Garlic and shallots are a wholesome addition to our diet, good companion plants in our garden, and relatively easy crops to grow. We carry the softneck varieties of garlic, which are better suited for planting in Central Texas than the hardneck varieties. Shallots are a cousin of garlic and onions, but with a milder flavor. At maturity, shallots produce many small bulbs attached together.

Garlic and Shallots are planted in the fall here: garlic in October and November, shallots in September and October. Shallots may also be planted in late January through February. Within a month these dormant bulbs will grow leaves and a healthy bunch of roots.
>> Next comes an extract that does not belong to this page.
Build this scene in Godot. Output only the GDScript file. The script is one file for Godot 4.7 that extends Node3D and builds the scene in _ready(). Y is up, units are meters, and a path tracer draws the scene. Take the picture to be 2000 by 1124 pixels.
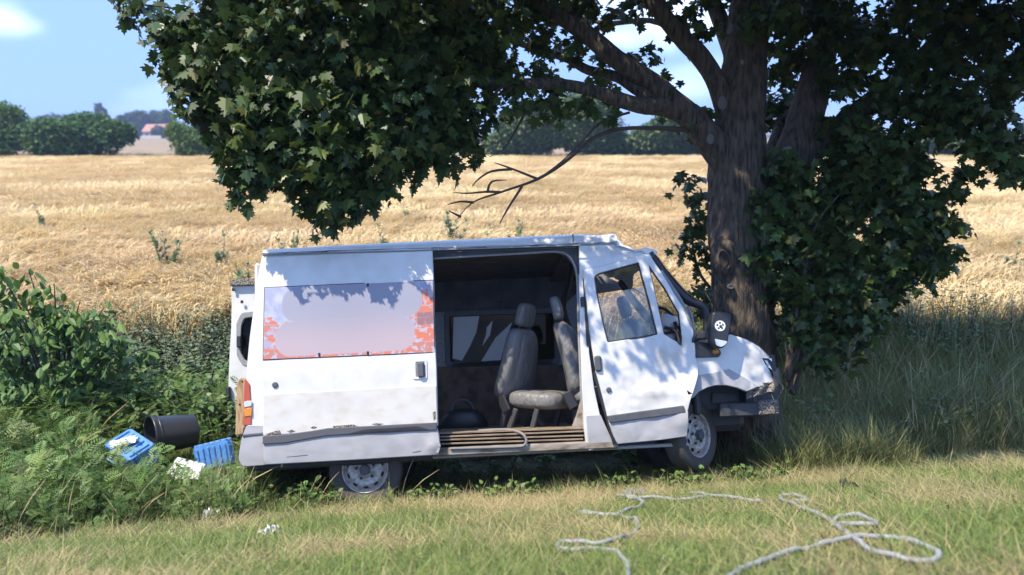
extends Node3D
# A crashed white panel van against a roadside maple, barley field behind. Units are metres, y is up; the road lies at y = 0.

var rng := RandomNumberGenerator.new()
var van: Node3D
var mats := {}
var taken := {}

func _ready():
	# camera
	var cam := Camera3D.new()
	cam.name = "camera"
	cam.fov = 41.0786
	cam.near = 0.05
	cam.far = 3000.0
	add_child(cam)
	cam.position = Vector3(0, 1.6, 0)
	cam.rotation_degrees = Vector3(-11.4568, 0, 0)
	var lens := CameraAttributesPhysical.new()
	lens.frustum_focus_distance = 7.2
	lens.frustum_focal_length = 32.03
	lens.exposure_aperture = 1.4
	lens.auto_exposure_enabled = false
	cam.attributes = lens
	cam.current = true
	# sky and air
	var we := WorldEnvironment.new()
	we.name = "world_environment"
	var env := Environment.new()
	env.background_mode = Environment.BG_SKY
	var skm := ProceduralSkyMaterial.new()
	skm.sky_top_color = Color(0.46, 0.59, 0.82)
	skm.sky_horizon_color = Color(0.49, 0.60, 0.80)
	skm.sky_curve = 0.13
	skm.ground_horizon_color = Color(0.62, 0.66, 0.68)
	skm.ground_bottom_color = Color(0.35, 0.36, 0.28)
	skm.sky_energy_multiplier = 1.0
	skm.sky_cover = cloud_cover()
	skm.sky_cover_modulate = Color(1, 1, 1, 0.5)
	var sky := Sky.new()
	sky.sky_material = skm
	env.sky = sky
	env.tonemap_mode = Environment.TONE_MAPPER_LINEAR
	env.tonemap_exposure = 2.4
	env.sdfgi_enabled = true
	env.ssao_enabled = true
	env.ssil_enabled = true
	env.fog_enabled = true
	env.fog_light_color = Color(0.72, 0.81, 0.95)
	env.fog_density = 0.0005
	we.environment = env
	add_child(we)
	# sun: high, behind the photographer's left shoulder
	var sun := DirectionalLight3D.new()
	sun.name = "sun"
	sun.light_energy = 1.0
	sun.light_color = Color(1.0, 0.955, 0.87)
	sun.light_angular_distance = 0.53
	sun.shadow_enabled = true
	add_child(sun)
	sun.look_at_from_position(Vector3.ZERO, Vector3(0.48, -1.0, -0.24), Vector3.UP)

	rng.seed = 77
	make_materials()
	build_land()
	build_far()
	build_tree()
	build_van()
	build_litter()
	build_hoses()
	build_verge()
	build_weeds()
	build_crop()

# ---------------------------------------------------------------- naming
func numbered(called: String) -> String:
	if not taken.has(called):
		taken[called] = 0
		return called
	taken[called] += 1
	return "%s_%03d" % [called, taken[called]]

func tag(o: Node, label: String, category := "", group := "", kind := "") -> Node:
	if label:
		o.set_meta("label", label)
	if category:
		o.set_meta("category", category)
	if group:
		o.set_meta("group", group)
	if kind:
		o.set_meta("kind", kind)
	return o

func base(called: String, at := Vector3.ZERO) -> Node3D:
	var o := Node3D.new()
	o.name = numbered(called)
	o.position = at
	add_child(o, true)
	return o

func obj(called: String, b, material: Material, parent: Node = null) -> MeshInstance3D:
	var o := MeshInstance3D.new()
	o.name = numbered(called) if parent == null else called
	o.mesh = b.commit() if b is M else b
	o.material_override = material
	if parent == null:
		add_child(o, true)
	else:
		parent.add_child(o, true)
	return o

func many(called: String, mesh: Mesh, material: Material, where: Array, tint: Array, parent: Node = null) -> MultiMeshInstance3D:
	var mm := MultiMesh.new()
	mm.transform_format = MultiMesh.TRANSFORM_3D
	mm.use_colors = tint.size() > 0
	mm.mesh = mesh
	mm.instance_count = where.size()
	for i in where.size():
		mm.set_instance_transform(i, where[i])
	if tint.size() > 0:
		for i in where.size():
			mm.set_instance_color(i, tint[i])
	var o := MultiMeshInstance3D.new()
	o.name = numbered(called) if parent == null else called
	o.multimesh = mm
	o.material_override = material
	o.set_meta("kind", "stuff")
	if parent == null:
		add_child(o, true)
	else:
		parent.add_child(o, true)
	return o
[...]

After planting, garlic must have at least one month of cold winter temperatures (between 32 – 50 degrees Farenheit) in order to trigger bulbing. With the increasing day length in the spring, the bulbs will then form. By June the garlic will be mature.

Soil Preparation
Garlic and shallots will need full sun. A well-prepared garden is needed for successful production. The soil must be soft and fluffy to allow the bulbs to expand easily. Mix in plenty of Lady Bug Revitalizer or Farm Style, so that the finished blend is at least 30 – 40% compost. If you are planting in clay soil, use even more compost. At the same time, mix in a good organic fertilizer, such as Lady Bug Brand Flower Power.

Don’t break apart the garlic bulb into individual cloves until just before planting, or they will lose viability. Plant the individual cloves pointy side up, 3 to 6 inches apart and 1 to 2 inches deep. Throw out any undersized cloves, since these may not mature into full-sized bulbs.
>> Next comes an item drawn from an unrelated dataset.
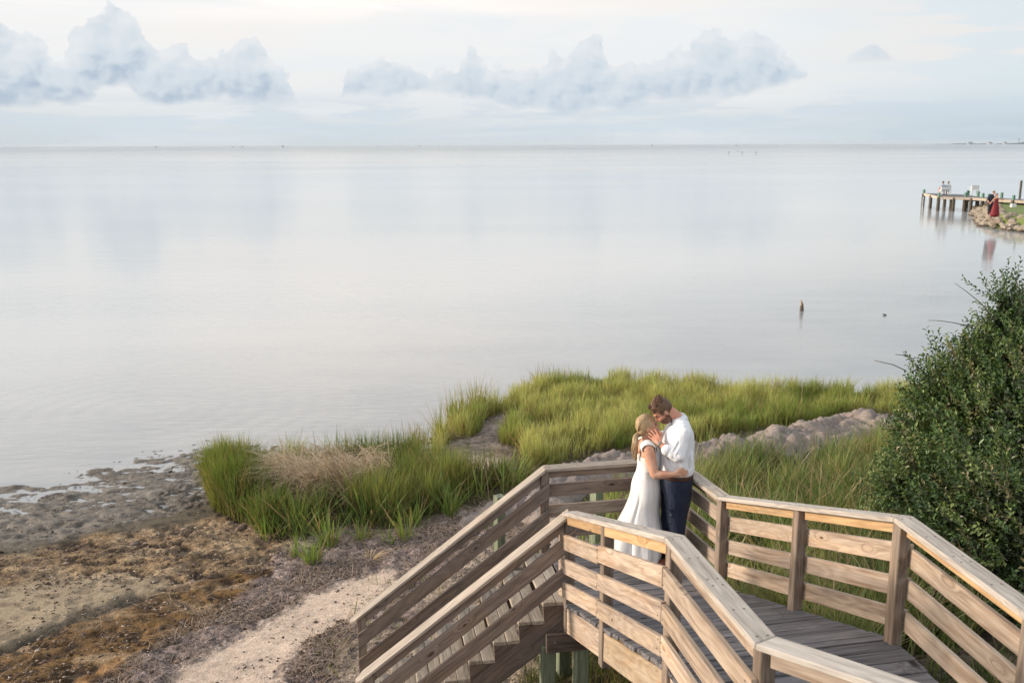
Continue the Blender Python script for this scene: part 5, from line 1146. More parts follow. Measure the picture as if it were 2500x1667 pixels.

Plant shallots 6 inches apart. The shallot should only be deep enough so that the pointed tip shows just shows above the soil line.

Keep the soil evenly moist until leaves peek above ground. Water garlic at least one inch per week. Shallots prefer a drier soil than garlic. About three inches of mulch is recommended to help conserve moisture and keep out weeds.

Growing, Harvesting, and Curing
Fertilize again in 4 – 6 weeks.

For garlic, stop watering in late spring to allow the garlic to segment and the outer skin to dry out. The garlic is ready to harvest when the lower leaves yellow, but before all of the leaves yellow. Keep these bulbs in a warm, dry, and well-ventilated space to cure for 2 – 3 weeks. Check regularly to remove any parts with signs of mold. Only after curing should you remove dirt and give the roots a haircut. The stems may be trimmed back to no less than one inch, if desired, or the stems may be braided at this time. Cutting stems shorter than one inch may invite molding.

Some of the shallots leaves may be harvested and used like green onions, but realize that these shoots produce the bulbs and removing them will limit shallot bulb production. Harvest shallot bulbs anytime they are of usable size for immediate consumption. For storing shallots, however, harvest them when the leaves turn brown. Shallots are fully mature in about 100 days.

Store garlic and shallots away from light in a cool, well-ventilated location.